Assessment of drag prediction techniques based on radar data for supersonic veh

Flight testing is probably the most accurate approach for defining the aerodynamic characteristics of a flying vehicle. This is justified by the fact that compared to other approaches, either engineering or computational ones, flight testing is indeed the one that perfectly resembles the real flight environment. Flight data are either obtained by measuring the vehicle's kinematics via onboard sensors or by tracking the vehicle's flight via (commonly) radars. The advantages of the latter approach are evident in cases where modifying the vehicle design is not possible or in cases where rival/enemy vehicles are examined.

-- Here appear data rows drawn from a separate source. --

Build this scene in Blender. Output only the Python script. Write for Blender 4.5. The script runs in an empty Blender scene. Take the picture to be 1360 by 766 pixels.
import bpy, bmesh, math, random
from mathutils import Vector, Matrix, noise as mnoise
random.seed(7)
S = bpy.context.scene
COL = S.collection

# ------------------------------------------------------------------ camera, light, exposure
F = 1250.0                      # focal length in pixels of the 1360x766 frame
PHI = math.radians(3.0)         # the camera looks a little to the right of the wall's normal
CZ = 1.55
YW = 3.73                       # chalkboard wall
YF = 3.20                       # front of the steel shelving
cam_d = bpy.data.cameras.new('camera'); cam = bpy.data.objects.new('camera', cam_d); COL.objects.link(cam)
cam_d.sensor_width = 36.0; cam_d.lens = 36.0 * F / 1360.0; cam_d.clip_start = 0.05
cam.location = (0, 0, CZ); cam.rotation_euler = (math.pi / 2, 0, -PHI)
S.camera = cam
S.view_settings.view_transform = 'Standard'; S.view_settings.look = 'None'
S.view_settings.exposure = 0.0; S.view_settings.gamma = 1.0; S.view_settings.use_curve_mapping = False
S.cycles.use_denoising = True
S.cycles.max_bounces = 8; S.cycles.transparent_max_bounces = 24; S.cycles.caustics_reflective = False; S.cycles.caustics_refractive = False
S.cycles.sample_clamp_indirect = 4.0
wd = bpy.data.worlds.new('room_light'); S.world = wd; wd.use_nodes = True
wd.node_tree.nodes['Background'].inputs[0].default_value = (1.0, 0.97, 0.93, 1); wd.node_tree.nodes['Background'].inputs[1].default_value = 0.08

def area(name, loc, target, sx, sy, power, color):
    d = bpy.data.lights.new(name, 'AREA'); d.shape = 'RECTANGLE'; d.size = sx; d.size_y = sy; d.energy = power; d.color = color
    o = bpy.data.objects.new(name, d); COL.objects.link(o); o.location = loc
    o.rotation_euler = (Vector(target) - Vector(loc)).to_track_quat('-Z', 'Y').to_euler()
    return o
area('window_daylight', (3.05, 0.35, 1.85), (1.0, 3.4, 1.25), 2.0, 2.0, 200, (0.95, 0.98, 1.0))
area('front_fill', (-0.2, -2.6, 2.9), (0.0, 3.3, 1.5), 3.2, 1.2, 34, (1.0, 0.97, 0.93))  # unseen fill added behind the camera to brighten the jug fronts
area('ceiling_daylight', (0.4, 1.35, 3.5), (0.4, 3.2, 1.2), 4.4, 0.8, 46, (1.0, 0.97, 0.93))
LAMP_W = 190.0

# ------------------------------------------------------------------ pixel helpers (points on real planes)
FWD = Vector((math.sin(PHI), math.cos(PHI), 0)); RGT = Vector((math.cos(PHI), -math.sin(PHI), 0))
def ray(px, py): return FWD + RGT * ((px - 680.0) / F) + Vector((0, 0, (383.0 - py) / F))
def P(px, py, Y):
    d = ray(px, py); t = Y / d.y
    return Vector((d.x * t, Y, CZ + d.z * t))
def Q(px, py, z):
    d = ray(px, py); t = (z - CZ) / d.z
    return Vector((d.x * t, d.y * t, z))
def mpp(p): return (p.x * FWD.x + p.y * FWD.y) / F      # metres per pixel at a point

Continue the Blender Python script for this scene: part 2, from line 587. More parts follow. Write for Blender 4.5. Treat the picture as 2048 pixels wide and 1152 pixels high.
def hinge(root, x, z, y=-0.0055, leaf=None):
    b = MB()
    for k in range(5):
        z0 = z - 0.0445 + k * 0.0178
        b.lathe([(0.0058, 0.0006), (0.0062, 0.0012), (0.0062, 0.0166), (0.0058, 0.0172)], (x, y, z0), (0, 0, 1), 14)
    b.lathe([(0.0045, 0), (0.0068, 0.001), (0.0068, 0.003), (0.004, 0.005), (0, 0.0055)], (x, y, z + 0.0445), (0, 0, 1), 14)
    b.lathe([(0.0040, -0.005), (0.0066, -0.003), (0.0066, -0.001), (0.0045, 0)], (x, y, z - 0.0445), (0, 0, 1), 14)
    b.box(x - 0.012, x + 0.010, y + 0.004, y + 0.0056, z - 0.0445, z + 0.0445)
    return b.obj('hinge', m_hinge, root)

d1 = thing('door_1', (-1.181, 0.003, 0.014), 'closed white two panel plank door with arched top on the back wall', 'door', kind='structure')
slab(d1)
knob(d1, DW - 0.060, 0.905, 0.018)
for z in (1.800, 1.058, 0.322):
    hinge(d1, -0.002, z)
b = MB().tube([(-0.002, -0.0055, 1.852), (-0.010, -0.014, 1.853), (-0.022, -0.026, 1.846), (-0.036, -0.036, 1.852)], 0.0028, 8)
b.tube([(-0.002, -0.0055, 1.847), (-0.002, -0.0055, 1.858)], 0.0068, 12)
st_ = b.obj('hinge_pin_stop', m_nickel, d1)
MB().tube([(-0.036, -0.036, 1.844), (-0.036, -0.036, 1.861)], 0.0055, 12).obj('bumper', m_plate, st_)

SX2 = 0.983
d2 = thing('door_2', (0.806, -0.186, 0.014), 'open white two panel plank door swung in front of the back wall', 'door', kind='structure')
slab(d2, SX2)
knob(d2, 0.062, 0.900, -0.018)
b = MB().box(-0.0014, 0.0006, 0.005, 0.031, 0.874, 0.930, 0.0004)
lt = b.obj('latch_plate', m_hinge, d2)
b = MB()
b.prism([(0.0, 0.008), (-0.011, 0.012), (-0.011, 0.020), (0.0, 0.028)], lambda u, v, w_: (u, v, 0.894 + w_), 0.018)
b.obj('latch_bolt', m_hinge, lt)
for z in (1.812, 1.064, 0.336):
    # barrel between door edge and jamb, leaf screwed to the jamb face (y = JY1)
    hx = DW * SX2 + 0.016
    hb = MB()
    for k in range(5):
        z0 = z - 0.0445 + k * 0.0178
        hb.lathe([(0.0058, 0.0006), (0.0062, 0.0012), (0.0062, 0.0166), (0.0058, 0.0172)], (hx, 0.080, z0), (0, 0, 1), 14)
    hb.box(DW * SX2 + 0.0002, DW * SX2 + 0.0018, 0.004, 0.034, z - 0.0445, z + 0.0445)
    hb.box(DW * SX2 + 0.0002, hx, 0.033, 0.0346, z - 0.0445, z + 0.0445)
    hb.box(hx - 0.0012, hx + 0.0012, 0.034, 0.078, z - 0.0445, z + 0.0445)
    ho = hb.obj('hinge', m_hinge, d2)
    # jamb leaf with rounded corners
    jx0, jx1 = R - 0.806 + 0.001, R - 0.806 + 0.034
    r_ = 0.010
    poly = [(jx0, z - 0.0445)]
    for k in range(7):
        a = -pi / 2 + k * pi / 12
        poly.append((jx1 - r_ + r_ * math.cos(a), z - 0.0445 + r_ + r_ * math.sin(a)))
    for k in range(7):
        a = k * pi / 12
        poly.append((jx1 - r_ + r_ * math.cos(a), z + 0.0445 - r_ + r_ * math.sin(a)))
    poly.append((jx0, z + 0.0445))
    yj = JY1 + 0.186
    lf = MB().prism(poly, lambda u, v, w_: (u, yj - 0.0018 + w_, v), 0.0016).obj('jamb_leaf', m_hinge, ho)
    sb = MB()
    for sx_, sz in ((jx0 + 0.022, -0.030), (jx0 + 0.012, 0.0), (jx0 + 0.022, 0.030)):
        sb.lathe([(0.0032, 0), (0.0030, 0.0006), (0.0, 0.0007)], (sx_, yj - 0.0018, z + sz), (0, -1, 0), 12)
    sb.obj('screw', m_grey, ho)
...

The key issue for this approach is the quality and demands of the technique by which vehicle aerodynamic characteristics are reduced from flight-tracked data. In the open literature, different techniques are used to analyze radar data of vehicle position and utilize them to predict vehicle drag coefficient. Each technique has its strengths and pitfalls. In this paper, the three well-used techniques of drag estimation from radar data namely, Least Square (LS), Maximum Likelihood Estimation (MLE), and Stepwise regression (SR), are considered. The underlying principle, the output, and the range of validity for each technique are addressed with emphasis on what differentiates each of them. The viability and validity of the three techniques are addressed based on the own flight testing of a free-flight supersonic vehicle and using the point-mass flight model. Meteorological data are also recorded and flight conditions are used to enhance the resulting calculations. Based on experimental data available from the literature, a comparison is conducted for the techniques examined. Considering the lack of flight data utilized, and in conjunction with data from the literature, it has been concluded that the SR technique outperforms for a higher sample rate, however, the MLE is more feasible when there is a lack of data.